The media were shut out of yesterday’s meeting between China’s Taiwan Affairs Office (TAO) Minister Zhang Zhijun (張志軍) and New Taipei City Mayor Eric Chu (朱立倫), which had been scheduled to be held before cameras.
Instead, Zhang and Chu met for 40 minutes behind closed doors.
A city official, who was not authorized to speak for the city government, told the Taipei Times that the TAO demanded that the Zhang-Chu talk be held away from cameras to prevent a possible reccurrence of what it called the “[Greater Tainan Mayor] William Lai (賴清德) incident in Shanghai,” referring to Lai’s statement during a visit to Shanghai that the future of Taiwan is a matter to be determined by its 23 million people.
Photo: Sam Yet, AFP
Zhang made a few short remarks after the meeting without taking questions from reporters, as he has done since arriving on Wednesday.
He praised the facilities in Tucheng (土城) and Sijhih (汐止) districts that provide care services for elderly people and children that he visited earlier in the day.
Both sides of the Taiwan Strait should promote exchanges in the fields of care services for the elderly and children, Zhang said, adding that the focus of future cross-strait economic cooperation should be extended to small and medium-sized (SMEs) enterprises without overlooking the needs of big businesses.
Photo: CNA
Zhang later visiting the Vigor Kobo bakery, where he sat down with several SME leaders, along with Mainland Affairs Council Deputy Minister Chang Hsien-yao (張顯耀) and Economic Development Director Yeh Hui-ching (葉惠青).
“I am here to listen to what SMEs [businesspeople] have to say, your ideas and suggestions, hoping that this would be helpful to promote cross-strait economic and trade exchanges and to benefit SME,” Zhang told the business leaders.
Zhang said the potential for SMEs on both sides of the strait was “unlimited,” as long as both sides take the right path of cooperation.
The discussions focused on difficulties that SME entrepreneurs said they have encountered when investing in China.

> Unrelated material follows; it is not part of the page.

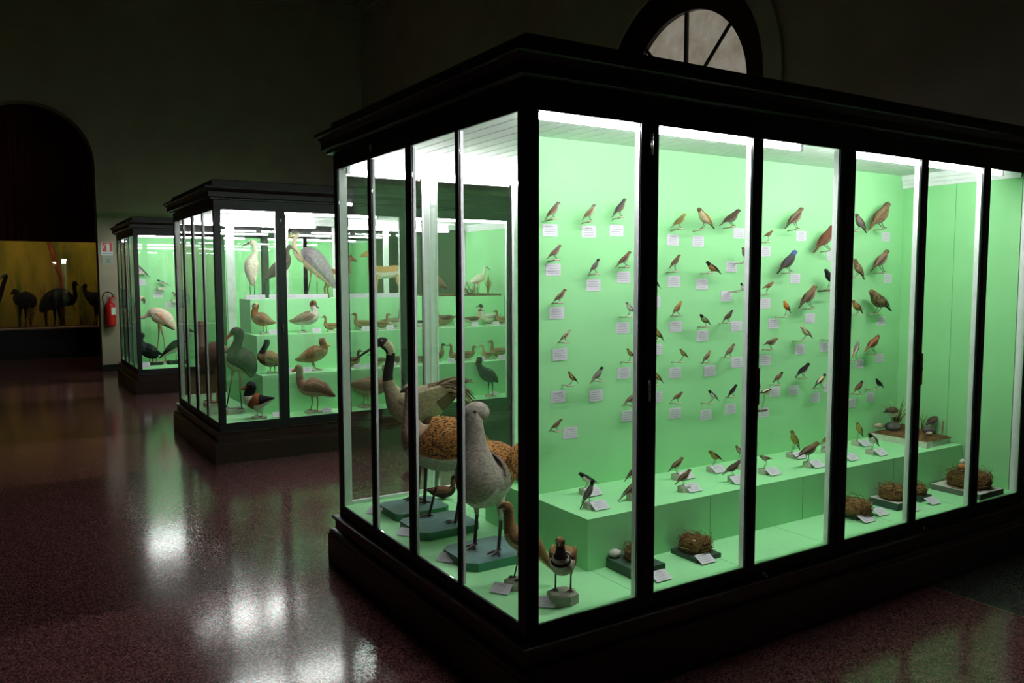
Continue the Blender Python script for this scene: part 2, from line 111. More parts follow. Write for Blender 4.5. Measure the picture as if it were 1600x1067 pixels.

Zhang then headed to Wulai (烏來), where he met Aboriginal representatives and promised some elderly Atayals that China would do more to promote Aboriginal villages in Taiwan as tourism destinations for Chinese tourists.
Zhang’s engagements with elderly people, children, SMEs leaders and some Atayals were open to a small number of “lucky” journalists.
On several occasions, reporters squabbled with council officials and police officers they said were impeding them from doing their job.
At the nursing center in Tucheng, the council and the city government initially insisted that only six of the 26 reporters who arrived on a bus provided by the council for the media covering Zhang’s visit would be allowed inside the center when Zhang and the mayor chatted with residents over lunch.
The officials only backed off after the repeated arguments with reporters.
Zhang also held a closed-door discussion last night with about 11 academics, mostly well-known unification activists, including New Revolutionary Alliance (新同盟會) president Hsu Li-nong (許歷農), a retired general, and Shih Hsin University professor Wang Hsiao-po (王曉波).